FRB(連邦準備制度理事会、米国の中央銀行)はリーマンショック後の金融緩和の出口政策として金利を正常に戻す動きを続けています。3回にわたって行われた金融緩和は2014年に終了し、その後金利政策にシフトしています。当時のイエレンFRB議長は出口政策をきちんと行うことは次の金融危機に備える絶対的条件だと述べています。彼女の言う対策とはリーマン危機と同様、税金の金融機関への投入と金利の引き下げです。米国は着々次の金融危機に備えるべく手を打っているのです。

 

数字を見てみましょう。FRBはFFレートという短期金利(3か月物国債金利)をベースに金利の調節を行ってきています。2014年のゼロ金利から一回に0.25%上げ現在2.25%になっています。多分今年もう一度、そして来年も継続の見込みです。短期金利が3%越えになった時、長期金利は5%に近づきます。

 

日本のほぼ0%の長期金利と米国の長期金利5%の差(イールドスプレッド)により大量の円の国外逃避が起きるでしょう。これは金利の上昇圧力となり10年物国債金利も2%になっていくと思われます。

 

ここで国債の価格と金利の関係を思い出してください。金利が2%上がると1000兆円の国債の価値の下落はどれほどのものになるでしょうか。国債には3か月物から40年物まで各種ありますが平均残存期間を8年とします。

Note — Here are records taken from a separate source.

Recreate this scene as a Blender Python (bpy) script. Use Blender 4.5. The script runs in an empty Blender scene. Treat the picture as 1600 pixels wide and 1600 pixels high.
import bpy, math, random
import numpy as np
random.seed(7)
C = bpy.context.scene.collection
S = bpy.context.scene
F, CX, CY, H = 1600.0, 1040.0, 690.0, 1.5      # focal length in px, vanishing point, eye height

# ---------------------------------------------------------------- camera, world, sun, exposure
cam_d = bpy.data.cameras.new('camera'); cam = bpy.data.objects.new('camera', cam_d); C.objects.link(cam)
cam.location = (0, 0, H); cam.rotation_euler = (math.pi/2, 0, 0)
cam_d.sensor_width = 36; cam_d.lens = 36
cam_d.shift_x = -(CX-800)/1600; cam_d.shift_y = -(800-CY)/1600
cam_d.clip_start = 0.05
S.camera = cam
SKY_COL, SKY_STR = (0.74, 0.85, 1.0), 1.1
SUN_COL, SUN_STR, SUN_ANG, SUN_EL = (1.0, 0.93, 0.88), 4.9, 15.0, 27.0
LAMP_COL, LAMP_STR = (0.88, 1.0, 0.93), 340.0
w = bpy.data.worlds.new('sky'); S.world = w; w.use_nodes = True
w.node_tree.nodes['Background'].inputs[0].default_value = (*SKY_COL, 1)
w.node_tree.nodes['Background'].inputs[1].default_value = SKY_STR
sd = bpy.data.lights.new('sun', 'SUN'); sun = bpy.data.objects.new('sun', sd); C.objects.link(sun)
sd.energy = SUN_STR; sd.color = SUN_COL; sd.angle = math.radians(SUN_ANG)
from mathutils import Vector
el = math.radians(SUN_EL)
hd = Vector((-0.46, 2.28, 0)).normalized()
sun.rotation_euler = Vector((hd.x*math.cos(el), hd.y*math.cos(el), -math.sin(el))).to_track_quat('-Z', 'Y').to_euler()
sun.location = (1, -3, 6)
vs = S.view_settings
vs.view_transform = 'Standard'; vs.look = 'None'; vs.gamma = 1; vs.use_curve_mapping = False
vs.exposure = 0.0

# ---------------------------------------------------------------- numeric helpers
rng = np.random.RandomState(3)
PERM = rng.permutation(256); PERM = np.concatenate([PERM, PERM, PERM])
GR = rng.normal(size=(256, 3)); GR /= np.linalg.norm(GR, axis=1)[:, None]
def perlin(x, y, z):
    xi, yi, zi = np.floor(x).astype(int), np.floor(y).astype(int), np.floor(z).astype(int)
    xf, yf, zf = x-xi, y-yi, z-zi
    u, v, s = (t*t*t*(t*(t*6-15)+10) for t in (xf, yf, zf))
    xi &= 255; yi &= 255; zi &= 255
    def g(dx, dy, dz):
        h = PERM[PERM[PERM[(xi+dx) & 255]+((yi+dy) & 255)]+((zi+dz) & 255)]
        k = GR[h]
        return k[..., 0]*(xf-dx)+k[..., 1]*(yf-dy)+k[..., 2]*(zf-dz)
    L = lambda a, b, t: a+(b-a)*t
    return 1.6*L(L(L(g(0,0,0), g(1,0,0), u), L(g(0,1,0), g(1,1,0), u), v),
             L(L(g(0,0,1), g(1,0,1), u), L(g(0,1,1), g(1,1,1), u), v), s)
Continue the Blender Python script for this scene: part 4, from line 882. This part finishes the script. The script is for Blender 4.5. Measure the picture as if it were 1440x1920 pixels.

[1÷(1+0.02X8年]=1÷1.16=0.86

つまり1000兆円の国債の流通価値が860兆となり140兆円もの巨額損失が生まれます。

 

国債はBIS(国際決済銀行)基準により簿価でバランスシートに載せてよいことになっているので、140兆円の損失は単なる含み損となりすぐに影響は出ることはありません。しかし、リーマンショックの引き金になったレポ金融(銀行間の1日~2週間程度の金の貸借)は国債などの債権を担保に行われておりこれは日本でも同じ事情です。140兆円の担保価値の収縮はすぐに追加担保の差し入れ(株の追証と同じ)を迫られますが現在の金融機関にそんな体力があるとは思えず、貸金の即日回収の動きとなり、金融危機を引き起こします。

 

以上のことから日銀の金融抑圧政策の限界はFRBによる金利の上昇により米国の長期金利が5%近辺に上昇したころとの予測ができます。日銀がいくら頑張ってもゼロ金利を維持することは不可能です。2%の金利上昇でも金融危機を引き起こす可能性が大きいことは、日銀や政府は絶対に口にできませんが我々はその危険を十分に認識しておく必要があるかと思われます。